Back on our side of the pond, the Third Wave Foundation declared the past week the first annual “National Week of Action for Reproductive Justice.” The occasion is one of the many valiant efforts pro-choice Americans are making to thwart the U.S. government’s increasingly conservative reproductive legislation.
Unfortunately, Yale art student Aliza Shvarts and her controversial art exhibit overshadowed this Week of Action. Her exhibit, which is currently deferred by the Yale administration, was a performance art piece with a miscarriage theme.
According to Shvarts, she spent a period of nine months routinely artificially inseminating herself and then herbally inducing abortions. Shvarts intended to display the blood and matter she collected throughout the process and project video images of her in the bathtub undergoing the “miscarriages.”
Although her exhibit was produced and planned long before the Third Wave Foundation announced the Week of Action or the Council of Europe issued its legalization plea, the contrast is chilling.
According to Yale officials, Shvarts’ performance was entirely fictitious and the blood was merely that of her menstruation. Shvarts is adamantly denying this and sticking to claims of authenticity.
Hopefully, for the sake of her health and sanity, she is lying and it is in fact a hoax. But whether or not it was “real,” the exhibit has made its point … which is what, exactly? While pushing the envelope in art and thought is vital for cultural progression, one has to wonder if she had a point at all.

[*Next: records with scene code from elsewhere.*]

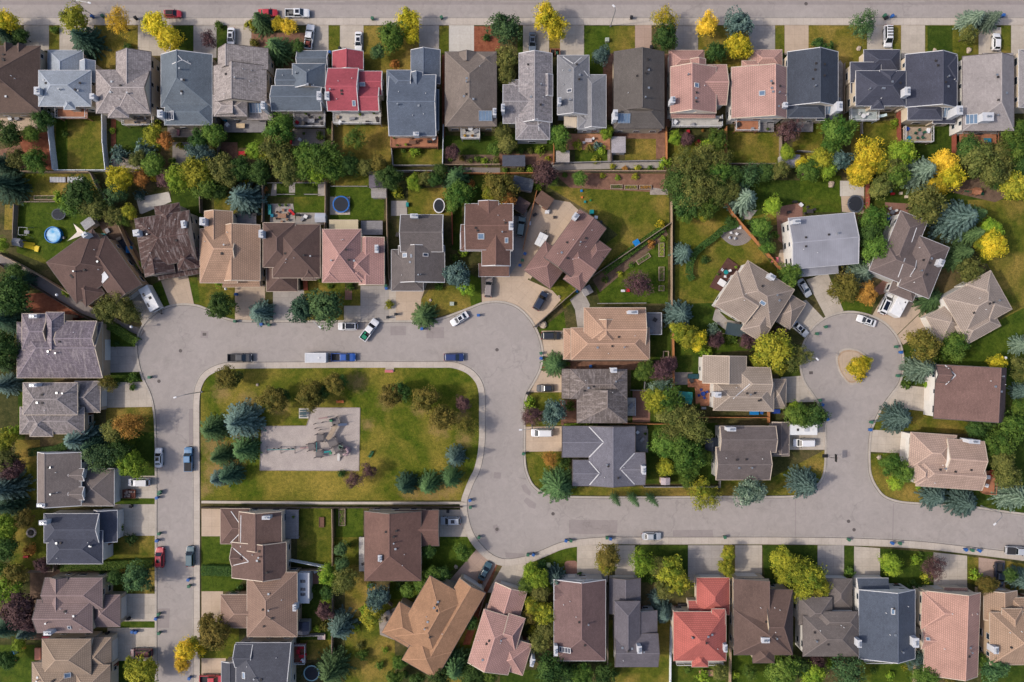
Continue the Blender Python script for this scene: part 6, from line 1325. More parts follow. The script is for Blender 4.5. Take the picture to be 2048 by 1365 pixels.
def car(kind):
    root = empty('parked_car', (0, 0, 0)); m = MB()
    if kind == 'sedan':
        loft(m, [(-2.32, .70, .38, .62, .82, .58), (-2.22, .83, .26, .72, .93, .70), (-1.6, .90, .22, .76, .97, .78), (-.6, .91, .2, .78, .98, .80), (.9, .91, .2, .76, .96, .80), (1.5, .89, .22, .70, .90, .76), (2.15, .82, .26, .60, .76, .66), (2.36, .64, .36, .50, .62, .5)])
        cabin(root, m, -1.75, 1.15, -1.05, .38, .80, .61, .93, 1.40); lights(root, 2.26, -2.3, .85, .62, .78); wheels(root, (-1.4, 1.42), .90)
    elif kind == 'hatch':
        loft(m, [(-2.02, .72, .36, .66, .90, .62), (-1.92, .84, .26, .78, 1.0, .74), (-1.2, .89, .22, .8, 1.02, .8), (.8, .89, .2, .78, .99, .8), (1.4, .87, .22, .72, .92, .74), (1.95, .80, .26, .6, .78, .62), (2.12, .62, .36, .5, .64, .48)])
        cabin(root, m, -1.86, 1.1, -1.45, .35, .80, .62, .97, 1.47); lights(root, 2.02, -1.98, .83, .64, .85); wheels(root, (-1.25, 1.3), .88)
    elif kind in ('suv', 'van'):
        L = 2.4 if kind == 'suv' else 2.6; zt = 1.72 if kind == 'suv' else 1.82
        loft(m, [(-L, .78, .40, .80, 1.0, .7), (-L + .1, .90, .3, .9, 1.08, .82), (-1.4, .96, .26, .92, 1.10, .86), (.8, .96, .26, .9, 1.08, .86), (1.4, .95, .28, .86, 1.04, .84), (L - .2, .90, .32, .76, .94, .76), (L, .70, .42, .62, .78, .58)])
        cabin(root, m, -L + .06, 1.28 if kind == 'suv' else 1.75, -L + .42, .48 if kind == 'suv' else .85, .87, .72, 1.05, zt); lights(root, L - .08, -L, .92, .80, .98); wheels(root, (-1.45, 1.45), .95, .37)
    else:   # pickup
        loft(m, [(.1, .96, .36, .94, 1.12, .88), (1.3, .98, .36, .94, 1.12, .88), (2.3, .96, .38, .9, 1.08, .86), (2.75, .92, .42, .82, .98, .80), (2.92, .74, .5, .7, .84, .62)])
        cabin(root, m, -.75, 1.55, -.62, .85, .90, .74, 1.08, 1.78); lights(root, 2.84, -2.9, .94, .86, .9); wheels(root, (-1.75, 1.9), .98, .4)
        m.box(-.76, -.965, .36, .12, .965, 1.1)
        for sg in (-1, 1): m.box(-2.9, min(sg * .97, sg * .82), .42, -.76, max(sg * .97, sg * .82), 1.12)
        m.box(-2.92, -.97, .42, -2.80, .97, 1.10)
        m.box(-2.8, -.82, .42, -.77, .82, .62)
    m.build('body', PAINTM['white'], root)
    if kind == 'pickup':
        b = MB(); b.box(-2.79, -.81, .621, -.78, .81, .66); b.build('cargo_bed', BEDM, root)
    bump = MB()
    X = {'sedan': 2.3, 'hatch': 2.06, 'suv': 2.36, 'van': 2.56, 'pickup': 2.9}[kind]
    bump.cbox(X - .02, 0, .34, .16, 1.2, .2); bump.cbox(-X + .02, 0, .36, .16, 1.3, .2); bump.build('bumper', PLAST, root)
    return root
VPROTO = {}
VLIST = []
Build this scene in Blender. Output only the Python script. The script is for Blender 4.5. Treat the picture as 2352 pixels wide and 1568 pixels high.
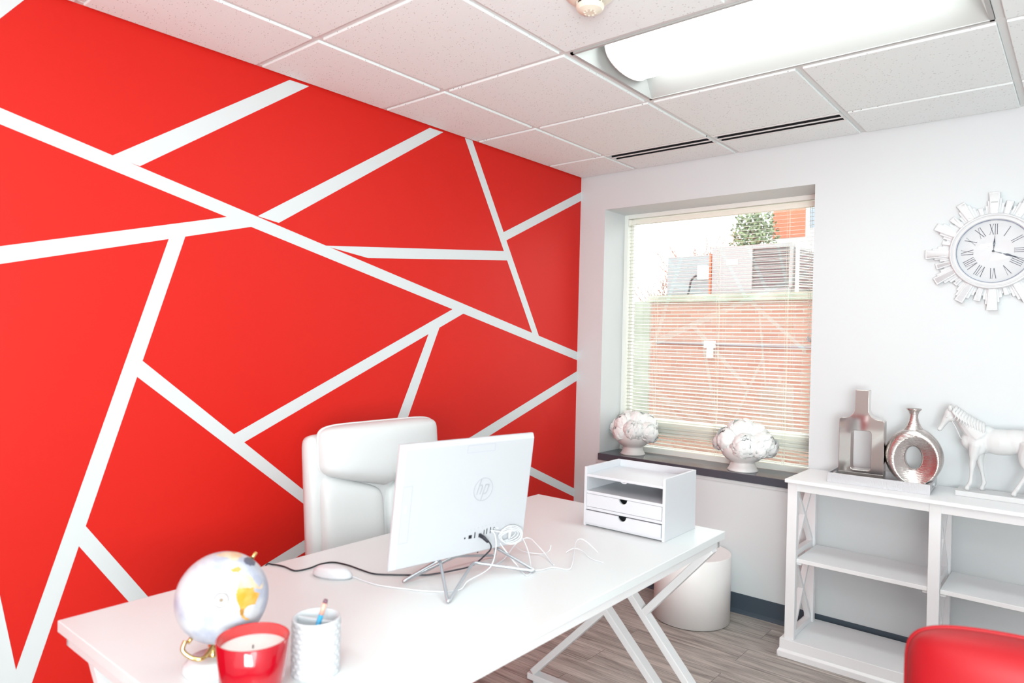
import bpy, bmesh, math, random
from mathutils import Vector, Matrix, noise
PI = math.pi
for o in list(bpy.data.objects): bpy.data.objects.remove(o)
scene = bpy.context.scene
COL = scene.collection

# ------------------------------------------------------------------ camera
def rad(d): return math.radians(d)
yaw, pit, rol = rad(40.1108), rad(-0.1032), rad(1.3672)
F = Vector((-math.sin(yaw)*math.cos(pit), math.cos(yaw)*math.cos(pit), math.sin(pit)))
Rr = Vector((math.cos(yaw), math.sin(yaw), 0)); Uu = Rr.cross(F)
R2 = Rr*math.cos(rol) + Uu*math.sin(rol); U2 = -Rr*math.sin(rol) + Uu*math.cos(rol)
cam_d = bpy.data.cameras.new('camera'); cam = bpy.data.objects.new('camera', cam_d); COL.objects.link(cam)
M = Matrix(((R2.x, U2.x, -F.x, 2.4602), (R2.y, U2.y, -F.y, -3.5562), (R2.z, U2.z, -F.z, 1.4027), (0, 0, 0, 1)))
cam.matrix_world = M
cam_d.sensor_width = 36.0; cam_d.lens = 1580.7/2352*36.0
cam_d.clip_start = 0.05; cam_d.clip_end = 200
cam_d.dof.use_dof = True; cam_d.dof.focus_distance = 3.5; cam_d.dof.aperture_fstop = 3.6
scene.camera = cam

# ------------------------------------------------------------------ world, exposure, lamps
W = bpy.data.worlds.new('overcast_sky'); scene.world = W; W.use_nodes = True
bg = W.node_tree.nodes['Background']; bg.inputs[0].default_value = (0.93, 0.96, 1.0, 1); bg.inputs[1].default_value = 2.5
scene.view_settings.view_transform = 'Standard'; scene.view_settings.look = 'None'
scene.view_settings.gamma = 1.0; scene.view_settings.use_curve_mapping = False
scene.view_settings.exposure = 0.90
LAMP = 5.8          # emission of the ceiling light lenses

def area(name, loc, tgt, sx, sy, e, col=(1, 1, 1)):
    d = bpy.data.lights.new(name, 'AREA'); d.shape = 'RECTANGLE'; d.size = sx; d.size_y = sy; d.energy = e; d.color = col
    o = bpy.data.objects.new(name, d); COL.objects.link(o); o.location = loc
    o.rotation_euler = (Vector(tgt)-Vector(loc)).to_track_quat('-Z', 'Y').to_euler(); return o
# added fill lights behind and beside the camera, standing in for a flash
area('rear_fill', (2.6, -4.95, 1.45), (1.5, -1.2, 1.9), 2.4, 1.5, 5, (0.91, 1.0, 1.0))
area('ceiling_fill', (3.1, -4.5, 1.25), (1.9, -2.6, 2.43), 0.9, 0.9, 54, (0.91, 1.0, 1.0))
area('side_fill', (3.7, -4.0, 1.3), (1.3, -0.3, 0.2), 1.1, 1.1, 17, (0.95, 1.0, 1.0))
sd_ = bpy.data.lights.new('sun', 'SUN'); sd_.energy = 2.2; sd_.angle = 0.01; sd_.color = (1, 0.97, 0.9)
so_ = bpy.data.objects.new('sun', sd_); COL.objects.link(so_); so_.rotation_euler = Vector((0.40, 0.28, 0.87)).to_track_quat('Z', 'Y').to_euler()

# ------------------------------------------------------------------ materials
def mat(name, col, rough=0.5, metal=0.0, **k):
    m = bpy.data.materials.new(name); m.use_nodes = True
    b = m.node_tree.nodes['Principled BSDF']
    b.inputs['Base Color'].default_value = (*col, 1); b.inputs['Roughness'].default_value = rough
    b.inputs['Metallic'].default_value = metal
    for kk, v in k.items():
        b.inputs[kk.replace('_', ' ')].default_value = v
    return m
def bump(m, scale=200, strength=0.1, dist=0.001, detail=2, stretch=None, kind='noise'):
    nt = m.node_tree; b = nt.nodes['Principled BSDF']
    tc = nt.nodes.new('ShaderNodeTexCoord')
    mp = nt.nodes.new('ShaderNodeMapping')
    if stretch: mp.inputs['Scale'].default_value = stretch
    n = nt.nodes.new('ShaderNodeTexNoise' if kind == 'noise' else 'ShaderNodeTexVoronoi')
    n.inputs['Scale'].default_value = scale
    if kind == 'noise': n.inputs['Detail'].default_value = detail
    bp = nt.nodes.new('ShaderNodeBump'); bp.inputs['Strength'].default_value = strength; bp.inputs['Distance'].default_value = dist
    nt.links.new(tc.outputs['Object'], mp.inputs[0]); nt.links.new(mp.outputs[0], n.inputs['Vector'])
    nt.links.new(n.outputs[0], bp.inputs['Height']); nt.links.new(bp.outputs[0], b.inputs['Normal'])
    return m
def var(m, c1, c2, scale=5, lo=0.4, hi=0.6, stretch=None, detail=3, coord='Object'):
    nt = m.node_tree; b = nt.nodes['Principled BSDF']
    tc = nt.nodes.new('ShaderNodeTexCoord'); mp = nt.nodes.new('ShaderNodeMapping')
    if stretch: mp.inputs['Scale'].default_value = stretch
    n = nt.nodes.new('ShaderNodeTexNoise'); n.inputs['Scale'].default_value = scale; n.inputs['Detail'].default_value = detail
    r = nt.nodes.new('ShaderNodeValToRGB')
    r.color_ramp.elements[0].position = lo; r.color_ramp.elements[0].color = (*c1, 1)
    r.color_ramp.elements[1].position = hi; r.color_ramp.elements[1].color = (*c2, 1)
    nt.links.new(tc.outputs[coord], mp.inputs[0]); nt.links.new(mp.outputs[0], n.inputs['Vector'])
    nt.links.new(n.outputs[0], r.inputs[0]); nt.links.new(r.outputs[0], b.inputs['Base Color'])
    return m

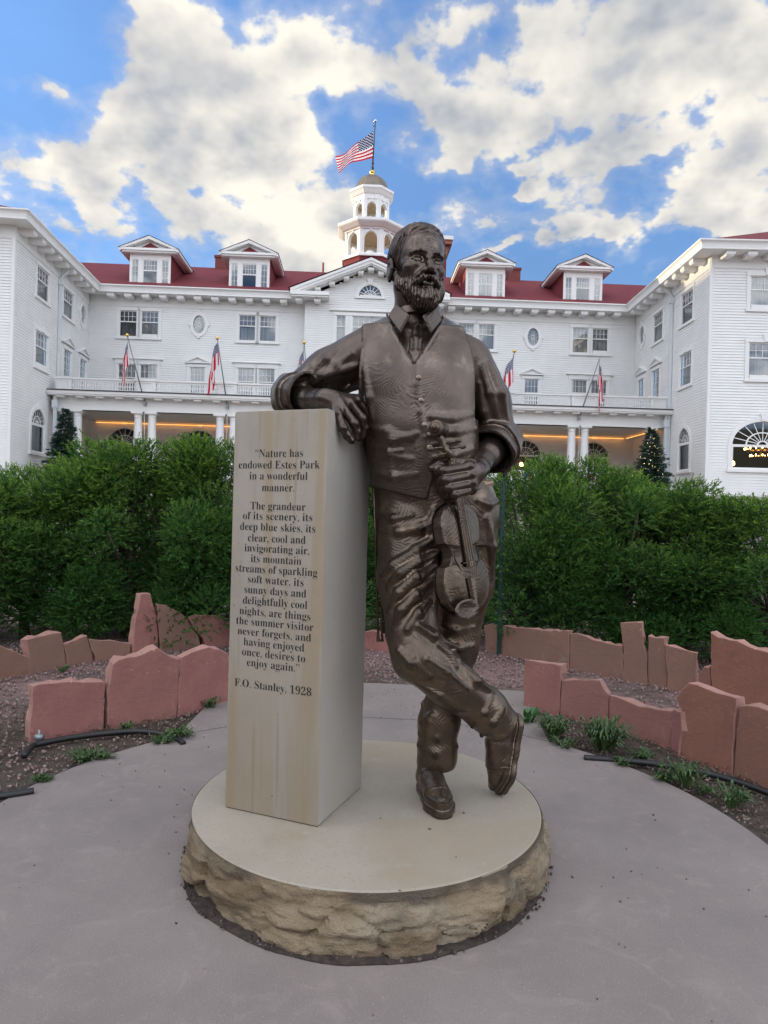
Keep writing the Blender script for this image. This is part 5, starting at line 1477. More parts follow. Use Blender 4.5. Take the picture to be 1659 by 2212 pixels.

If she meant to make a pro-choice statement, her efforts were terribly counterproductive. Aside from shock value, the biggest thing that can be taken away from this exhibit is that it is harmful to the fight for reproductive justice.
For years pro-lifers have been skewing the pro-choice argument to turn “pro-choice” into “pro-murder” and “pro-killing babies.” These allegations are so far from true that, normally, they would seem foolish. However, in light of Shvarts’ exhibit, they gain a grain of unfortunate legitimacy.
In order for reproductive justice to be fully achieved, it must become common, basic knowledge that abortion is not a method of birth control. That it is not to be abused, misused, or casually executed. “Pro-choice” is exactly that: the movement to uphold a woman’s right to choose, in the right circumstances, the course of her own body’s reproduction.
Just as abortion is not a means for birth control, it is most certainly not a medium for art. If Shvarts was attempting to make a radical political statement, which remains unclear and unachieved, it backfired. Her piece cripples the struggle for reproductive rights and will fuel the fire for anti-abortionists.
Whatever her intentions and whatever the truth about the exhibit’s legitimacy, she was successful in two ways, neither of which are positive. She succeeded in producing “art” that did nothing but induce shock, discomfort and negative portrayals of something many people have worked very hard to decriminalize and de-stigmatize.
Secondly, she succeeded in providing anti-abortion conservatives, religious fundamentalists and right-wing extremists the example they needed to further their cause. Sadly, she will become their shining example of what happens when women are given reproductive freedom.